In 2018, the Business Journal clarified how the loans were secured:
The loans require pledges of revenue that is 1.75 times debt, the finance sources said. Including PSL sales, that suggests stadium revenue of close to $4 billion.
With current estimates having doubled the initial expense figure, we start to get an idea of how important PSL sales are, even if they don’t contribute the largest portion to the construction dollars.
We also know from those same meetings that the Chargers were failing to meet their quota of $400m. In fact, they revised their estimate to around $150m around that time. Forbes this week lists their estimated PSL pull at $100m, leaving a $300m deficit in these presumed funds.
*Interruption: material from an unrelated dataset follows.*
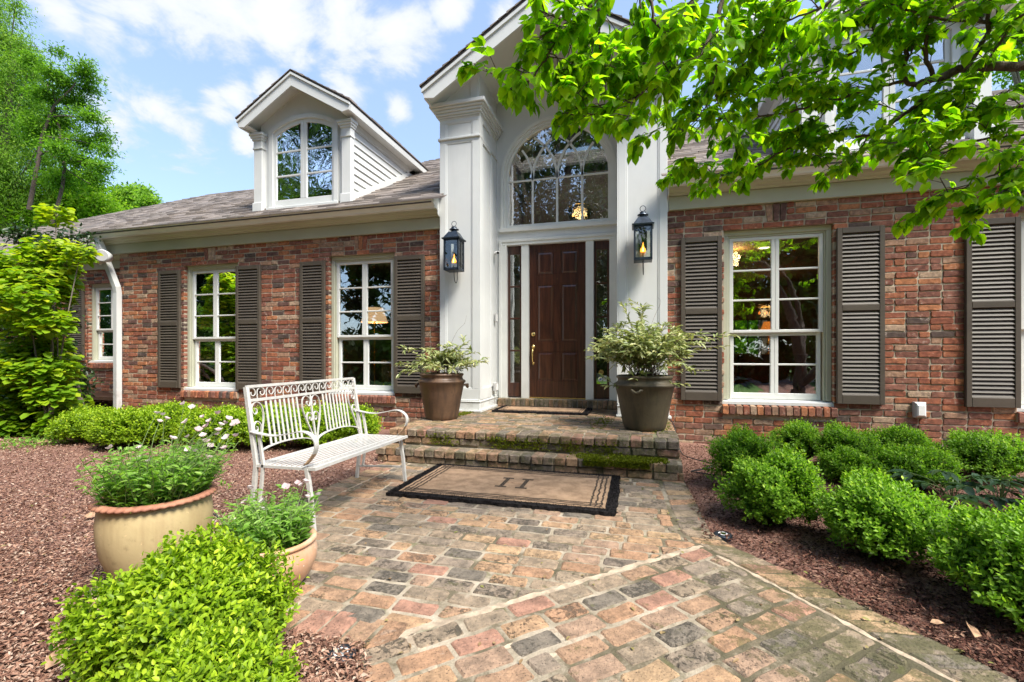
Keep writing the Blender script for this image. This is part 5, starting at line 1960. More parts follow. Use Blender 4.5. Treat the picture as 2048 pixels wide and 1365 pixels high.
# ---------------------------------------------------------------- gas lanterns
def lantern(x, label):
    yc = PF - 0.185
    L = root('wall_lantern', (x, PF, 2.25), label, 'lantern', 'gas lanterns on the portico pillars')
    z0, z1 = 2.245, 2.665
    h, t = 0.098, 0.102
    fm = MB()
    for sx in (-1, 1):
        for sy in (-1, 1):
            fm.box(x + sx * h - 0.011, yc + sy * h - 0.011, z0, x + sx * h + 0.011, yc + sy * h + 0.011, z1)
    for zz, w in ((z0, 0.03), (z1 - 0.02, 0.025)):
        fm.box(x - h, yc - h - 0.011, zz, x + h, yc - h + 0.011, zz + w).box(x - h, yc + h - 0.011, zz, x + h, yc + h + 0.011, zz + w)
        fm.box(x - h - 0.010, yc - h + 0.011, zz, x - h + 0.011, yc + h - 0.011, zz + w).box(x + h - 0.011, yc - h + 0.011, zz, x + h + 0.010, yc + h - 0.011, zz + w)
    fm.box(x - h + 0.01, yc - h + 0.01, z0 - 0.004, x + h - 0.01, yc + h - 0.01, z0 + 0.008)
    fm.build('frame', M['iron'], L)
    for ax in range(4):
        g = MB()
        if ax == 0: g.box(x - h + 0.012, yc - h - 0.002, z0 + 0.03, x + h - 0.012, yc - h + 0.001, z1 - 0.02)
        if ax == 1: g.box(x - h + 0.012, yc + h - 0.001, z0 + 0.03, x + h - 0.012, yc + h + 0.002, z1 - 0.02)
        if ax == 2: g.box(x - h - 0.001, yc - h + 0.012, z0 + 0.03, x - h + 0.002, yc + h - 0.012, z1 - 0.02)
        if ax == 3: g.box(x + h - 0.002, yc - h + 0.012, z0 + 0.03, x + h + 0.001, yc + h - 0.012, z1 - 0.02)
        g.build('glass_pane', M['glass_clear'], L)
    rf = MB()
    lv = [(0.128, z1), (0.130, z1 + 0.016), (0.112, z1 + 0.022), (0.062, z1 + 0.105), (0.058, z1 + 0.11)]
    vs, fc = [], []
    for w, z in lv:
        vs += [(x - w, yc - w, z), (x + w, yc - w, z), (x + w, yc + w, z), (x - w, yc + w, z)]
    for i in range(len(lv) - 1):
        for k in range(4):
            fc.append((i * 4 + k, i * 4 + (k + 1) % 4, i * 4 + 4 + (k + 1) % 4, i * 4 + 4 + k))
    fc += [(3, 2, 1, 0), tuple(len(vs) - 4 + k for k in range(4))]
    rf.add(vs, fc)
    rf.build('lantern_roof', M['iron'], L)
    cp = MB().lathe([(0.0, 0.10), (0.040, 0.105), (0.040, 0.135), (0.068, 0.142), (0.064, 0.152), (0.040, 0.160), (0.036, 0.178), (0.038, 0.182), (0.010, 0.195), (0, 0.197)], (x, yc, z1), 18)
    cp.build('chimney_cap', M['iron'], L)
    MB().tube([(x + 0.034 * math.cos(a), yc, z1 + 0.227 + 0.034 * math.sin(a)) for a in np.linspace(0, 2 * math.pi, 20)], 0.0042, 6, caps=False).build('ring', M['iron'], L, True)
    MB().box(x - 0.05, yc + h + 0.011, z0 + 0.17, x + 0.05, PF, z1 - 0.01).build('bracket', M['iron'], L)
    MB().tube([(x, yc, z0), (x, yc, z0 + 0.10)], 0.006, 8).box(x - 0.013, yc - 0.004, z0 + 0.10, x + 0.013, yc + 0.004, z0 + 0.108).build('burner', M['brass'], L)
    MB().tube(spline([(x, yc, z0 + 0.01), (x + 0.001, yc + 0.006, z0 - 0.09), (x + 0.004, yc + 0.03, z0 - 0.145), (x + 0.006, yc + 0.075, z0 - 0.15), (x + 0.006, yc + 0.105, z0 - 0.09), (x + 0.006, yc + 0.11, z0 + 0.0), (x + 0.006, yc + 0.185, z0 + 0.2)], 5), 0.0055, 6).build('gas_pipe', M['iron'], L, True)
    fl = MB()
    fl.lathe([(0.004, 0.0), (0.020, 0.016), (0.022, 0.034), (0.014, 0.066), (0.008, 0.095), (0.001, 0.13)], (x + 0.002, yc, z0 + 0.108), 10, lambda a, z: 0.25 * math.sin(3 * a + z * 60))
    fl.lathe([(0.002, 0.0), (0.010, 0.012), (0.010, 0.03), (0.001, 0.06)], (x - 0.022, yc, z0 + 0.108), 8)
    fl.lathe([(0.002, 0.0), (0.010, 0.012), (0.010, 0.03), (0.001, 0.055)], (x + 0.024, yc, z0 + 0.108), 8)
    fl.build('flame', M['flame'], L, True)
    MB().lathe([(0.002, 0.0), (0.009, 0.012), (0.008, 0.03), (0.001, 0.06)], (x + 0.001, yc - 0.018, z0 + 0.112), 8).build('flame_core', M['flame_core'], L, True)


lantern(-2.395, 'blue-black gas lantern on the pillar above the brown planter')
lantern(0.094, 'blue-black gas lantern on the pillar above the bushy planter')

# ---------------------------------------------------------------- small fittings
c = root('security_camera', (-2.06, 0.60, 2.65), 'small white security camera on the recess side of the portico', 'camera')
MB().lathe([(0.0, 0), (0.028, 0), (0.028, 0.012), (0, 0.012)], (0, 0, 0), 14).build('tmp', M['paper'])
o_ = bpy.data.objects['tmp']; me_ = o_.data; bpy.data.objects.remove(o_)
me_.transform(Matrix.Translation((-2.082, 0.60, 2.66)) @ Matrix.Rotation(R(90), 4, 'Y'))
me_.transform(Matrix.Translation(-Vector(WL[c.name])))
put('base', me_, c)
MB().tube([(-2.075, 0.60, 2.66), (-2.05, 0.585, 2.665), (-2.03, 0.56, 2.655)], 0.008, 6).tube([(-2.062, 0.605, 2.668), (-2.04, 0.57, 2.66), (-2.012, 0.525, 2.648)], [0.016, 0.029, 0.029], 14).build('camera_body', M['paper'], c, True)
MB().tube([(-2.0135, 0.5275, 2.6485), (-2.011, 0.5235, 2.6475)], 0.022, 14).build('lens', M['black'], c)
d = root('doorbell', (-2.08, 0.60, 1.66), 'slim grey doorbell on the inner side of the portico', 'doorbell')
MB().bbox(-2.082, 0.575, 1.60, -2.055, 0.635, 1.735).build('backplate', M['grey'], d)
MB().box(-2.056, 0.585, 1.615, -2.045, 0.622, 1.72).build('faceplate', M['paper'], d)
o1 = root('outlet_cover', (-2.08, 0.55, 0.60), 'grey weatherproof outlet low on the inner side of the portico', 'outlet cover')
MB().bbox(-2.082, 0.49, 0.545, -2.03, 0.60, 0.675, 0.01).build('cover', M['grey'], o1)
MB().box(-2.031, 0.51, 0.56, -2.020, 0.58, 0.655).build('hinged_lid', M['paper'], o1)
MB().tube(spline([(-2.04, 0.54, 0.55), (-2.03, 0.53, 0.47), (-2.045, 0.53, 0.40)], 4), 0.006, 6).build('cord', M['grey'], o1)
o2 = root('outlet_cover', (3.05, 0, 0.48), 'clear weatherproof outlet bubble on the brick wall between two shutters', 'outlet cover')
MB().bbox(2.995, -0.075, 0.40, 3.105, -0.01, 0.57, 0.02).build('cover', M['grey'], o2)
MB().bbox(3.008, -0.088, 0.415, 3.092, -0.074, 0.545, 0.012).build('hinged_lid', M['paper'], o2)
fl = root('floodlight', (-8.88, -0.16, 2.83), 'round white floodlight on the downspout under the eave', 'floodlight')
a0 = np.array((-8.90, -0.26, 2.80)); ax = np.array((0.50, -0.80, -0.02)); ax /= np.linalg.norm(ax)
MB().tube([a0, a0 + ax * 0.10, a0 + ax * 0.19], [0.085, 0.098, 0.104], 20).build('hood', M['white'], fl, True)
MB().tube([a0 + ax * 0.185, a0 + ax * 0.192], 0.092, 20).build('lamp_face', M['grey'], fl)
a1 = np.array((-9.14, -0.30, 2.74)); ax2 = np.array((-0.30, -0.65, -0.5)); ax2 /= np.linalg.norm(ax2)
MB().tube([np.array((-9.06, -0.26, 2.82)), a1], [0.095, 0.085], 18).tube([(-9.07, -0.14, 2.86), (-9.0, -0.26, 2.82), (-8.94, -0.26, 2.80)], 0.02, 8).build('second_head', M['white'], fl, True)
for (x, y, lb) in ((-1.035, -4.66, 'black disc path light in the mulch beside the front bush'), (0.515, -3.10, 'grey disc path light in the mulch beside the clipped bush')):
    p = root('path_light', (x, y, 0), lb, 'path light')
    MB().lathe([(0.0, 0.009), (0.020, 0.009), (0.022, 0.011), (0.034, 0.011), (0.050, 0.009), (0.054, 0.004), (0.054, -0.05)], (x, y, -0.002), 24).build('housing', M['iron'], p, True)
    MB().lathe([(0.0, 0.0122), (0.018, 0.0122), (0.018, 0.008)], (x, y, -0.002), 18).build('lens', M['glass_clear'], p)
    MB().lathe([(0.020, 0.010), (0.023, 0.0128), (0.0265, 0.0112)], (x, y, -0.002), 24).build('trim_ring', M['paper'], p)


def text_part(body, size, x, y, z, mat, parent, name):
    cu = bpy.data.curves.new(name, 'FONT')
    cu.body = body
    cu.size = size
    cu.extrude = 0.0006
    cu.align_x = 'CENTER'
    cu.align_y = 'CENTER'
    cu.materials.append(mat)
    o = bpy.data.objects.new(name, cu)
    COLL.objects.link(o)
    o.rotation_euler = (R(90), 0, 0)
    o.location = (x, y, z)
    bpy.context.view_layer.update()
    me = bpy.data.meshes.new_from_object(o)
    me.transform(o.matrix_world)
    bpy.data.objects.remove(o)
    me.transform(Matrix.Translation(-Vector(WL[parent.name])))
    return put(name, me, parent)


sx, sy = PX + 0.660, yd + 0.0145
st = root('window_sticker', (sx, sy, 0.82), 'round gold sticker low on the sidelight glass beside the bushy planter', 'sticker')
MB().prism([(sx + 0.036 * math.cos(a), sy, 0.835 + 0.036 * math.sin(a)) for a in np.linspace(0, 2 * math.pi, 25)[:-1]], (0, 0.002, 0)).build('disc', M['gold_print'], st)
text_part('18', 0.045, sx, sy - 0.001, 0.835, M['black'], st, 'lettering')
st = root('window_sticker', (sx, sy, 0.75), 'round white and blue sticker under the gold sticker', 'sticker')
MB().prism([(sx - 0.012 + 0.034 * math.cos(a), sy, 0.735 + 0.034 * math.sin(a)) for a in np.linspace(0, 2 * math.pi, 25)[:-1]], (0, 0.002, 0)).build('disc', M['paper'], st)
MB().prism([(sx - 0.012 + 0.015 * math.cos(a), sy - 0.001, 0.735 + 0.015 * math.sin(a)) for a in np.linspace(0, 2 * math.pi, 17)[:-1]], (0, 0.001, 0)).build('emblem', M['blue_print'], st)
st = root('window_sticker', (sx + 0.06, sy, 0.75), 'small square white sticker with dark numerals beside the round one', 'sticker')
MB().box(sx + 0.032, sy, 0.70, sx + 0.078, sy + 0.002, 0.785).build('card', M['paper'], st)
text_part('24', 0.03, sx + 0.055, sy - 0.001, 0.735, M['black'], st, 'lettering')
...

Forbes also indicates that the Chargers will forfeit portions of future game revenue for failure to meet their quota. That’s all well-and-good, but PSL dollars are important because they are current cash in the bank as well. With every misstep the Rams’ hapless tenant takes, it threatens to negatively impact the stadium brand as a whole. More to the point, it threatens the availability of any future loans, requiring all additional dollars to be put up by the Kroenke family.
Thus, the Rams made a business decision to make a huge splash on another free agent. Whether or not the Rams can stay competitive this year, they need interest in the stadium project and their franchise to rise. If ticket buyers have reason to believe the team will be good next year, they are much more likely to buy a PSL. Every seat license that the Rams sell helps to make up the difference caused by the Chargers’ stumbles. This, in turn, alleviates the potential disaster that the Kroenke family would have if it commits more to the project than their franchise might be worth.
Jalen Ramsey might help the Rams keep relevant this year, but he’s more important in making sure that they still have sellable swagger into next year. With the presumed franchise faces of Goff and Gurley looking like less than sure bets, this addition helps sell those seat licenses that haven’t materialized for the Chargers.